Spring Fever
Sunday, April 18, 2010 at 9:32 PM My students are not the only ones who've caught spring fever. The past couple of days have been cold and rainy and dreary, and I've been maniacally checking weather updates to find out when the weather is going to warm up again. (Come on, Wednesday!) There are just three more weeks until the end of the semester, and I am beyond excited for the warm weather and the time at home to putter and write and have adventures with my kid.
It's important to take time to smell the flowers. And then try to put them in your mouth.
As Benjamin's first birthday approaches, I keep playing a little game I like to call "What Was I Doing a Year Ago?" It's not really much of a game because the answer is almost always "in bed" or "on the couch" or "wishing I were in bed or on the couch" or some variant of that. A year ago, I was a month from giving birth. I'm not going to mince words: I was miserable. I waddled, not walked, to and fro.
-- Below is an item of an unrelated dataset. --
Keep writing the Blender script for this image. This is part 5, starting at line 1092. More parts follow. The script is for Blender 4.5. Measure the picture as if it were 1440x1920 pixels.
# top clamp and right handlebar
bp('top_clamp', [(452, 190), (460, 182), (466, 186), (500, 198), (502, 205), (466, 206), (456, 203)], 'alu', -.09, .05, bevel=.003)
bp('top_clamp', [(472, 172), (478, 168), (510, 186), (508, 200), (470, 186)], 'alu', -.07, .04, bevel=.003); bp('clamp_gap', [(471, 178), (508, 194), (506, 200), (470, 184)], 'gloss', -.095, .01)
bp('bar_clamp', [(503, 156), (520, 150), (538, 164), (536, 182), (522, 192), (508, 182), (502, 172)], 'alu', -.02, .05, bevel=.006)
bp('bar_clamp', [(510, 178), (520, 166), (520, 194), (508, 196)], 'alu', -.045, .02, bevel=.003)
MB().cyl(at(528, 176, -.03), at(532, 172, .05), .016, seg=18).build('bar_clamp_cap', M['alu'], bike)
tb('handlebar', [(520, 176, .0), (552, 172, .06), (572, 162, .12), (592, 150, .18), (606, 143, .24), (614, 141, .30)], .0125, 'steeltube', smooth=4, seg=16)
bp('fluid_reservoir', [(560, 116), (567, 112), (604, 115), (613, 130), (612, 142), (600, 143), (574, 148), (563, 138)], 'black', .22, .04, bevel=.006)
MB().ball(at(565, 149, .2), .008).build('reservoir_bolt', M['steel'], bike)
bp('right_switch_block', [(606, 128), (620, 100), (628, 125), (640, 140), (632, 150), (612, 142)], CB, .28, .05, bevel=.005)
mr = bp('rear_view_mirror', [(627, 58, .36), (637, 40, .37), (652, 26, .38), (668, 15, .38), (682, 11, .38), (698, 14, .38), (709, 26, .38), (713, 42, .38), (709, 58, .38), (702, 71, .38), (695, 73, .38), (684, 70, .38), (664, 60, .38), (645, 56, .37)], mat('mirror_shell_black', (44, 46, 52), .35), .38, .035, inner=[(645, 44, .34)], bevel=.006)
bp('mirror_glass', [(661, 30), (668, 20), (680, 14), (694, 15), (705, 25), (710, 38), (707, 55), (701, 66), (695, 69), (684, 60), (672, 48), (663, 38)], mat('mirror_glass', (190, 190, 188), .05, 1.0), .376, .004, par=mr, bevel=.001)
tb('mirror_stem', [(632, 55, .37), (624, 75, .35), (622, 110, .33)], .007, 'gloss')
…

I threatened to call the campus police on a cute, bouncy, presumably not-four-weeks-from-having-a-baby student who parked in the last faculty spot in the parking lot closest to my office. (She gave me the finger but moved her car. You're about to enter a world of pain if you mess with a pregnant woman's parking space.) I couldn't sleep at night because I looked more like Tweedle Dee than an actual human female. The only gardening I did last spring was about a week before I had the baby because someone on Facebook told me it would help me go into labor. I was so O-V-E-R being pregnant.,
Once Benjamin was born, I didn't do much, either, except nurse. And nurse. And nurse. I told my friends that my summer job was running a dairy. (If you've ever used or seen a breast pump in use, then you know this is not that much of an exaggeration.) We didn't join our CSA because we knew we wouldn't have the extra money or time to really cook. I didn't take advantage of our insane mint plant to make mojitos and drink them on the patio with my husband. We didn't go to the beach or have any form of a vacation. I didn't write. I didn't cook. I didn't ride my bike once. I barely saw my friends. By spending all of my time caring for the most basic needs of a human being—feeding, sleeping, comforting, cleaning, clothing—my life also became stripped down to the barest of essentials.
In a strange way, it was sort of cathartic to live like this for a few months—to sleep when you're tired, regardless of the time of day; to eat when you're hungry; to live for someone else instead of yourself. Being a parent is so much about relinquishing control, which, for someone such as myself, is not always so easy. Before I had a child, I used to think that becoming a parent meant to HAVE something new and DO new things. But it's much more than that: You actually BECOME something new. Your old self is still in there, but a new self emerges. Learning how to be a parent is a lot about figuring out how to introduce the two and help them get along.
Certainly much of this summer will be spent taking care of Benjamin, as every day is. But now that he's almost 1 and is really curious and interactive and seems to be VERY close to walking, I'm excited to get out and do stuff again, albeit with a small, wobbly person in tow. He is amazed by everything around him, which is another good lesson. I tell the students in my writing classes that to be good writers, they have to view the world much in the way a child does, with curiosity and wonder at every blade of grass and every crack in the sidewalk. They need to ask "why?" just like a kid does. To paraphrase my favorite writer, Susan Orlean, they need to learn how to see the extraordinary in the ordinary. There's nothing more my son enjoys doing than opening boxes and drawers and cabinets to see what's inside. I think that's awesome (once I'm sure he won't be maimed by what he finds inside, of course).
At the lakeFor our first adventure, Benjamin and I went to feed the ducks at the lake in my hometown on Friday afternoon. It was warm and sunny and perfect. B had never been there before. In fact, it was the first time he ever saw a lake or a duck up close. He was mesmerized by the water and the birds and the way the grass felt on his bare feet. I grew up with this lake. It's a remarkably beautiful place—one that repeatedly cropped up in stories and essays I wrote in grad school without my intentionally meaning for it to. It is so familiar, but to experience it with him was like seeing it for the first time. Even old things will become new again with him.
We've rejoined our CSA, which I'm so excited about, as I've been contemplating becoming a vegetarian again (but that's another story for another post). My husband has been prepping the yard and the garden, and I've been daydreaming about what to plant in the flower beds. I've been going to the gym pretty regularly, and even though I've still got a lot of work to do in that department, I'm happy to report that I think I do look like a woman again, not a character from "Through the Looking Glass."
We moved the two Adirondack chairs to the side yard under the flowering cherry tree and wrapped white lights around its trunk and through the branches. It's a Husband/Wife space—not a Daddy/Mommy space. And you can be damn sure that mint plant is going to see some action this summer, too.
I took this photograph of our new backyard oasis using the Hipstamatic app for my iPhone. So '70s. Love it.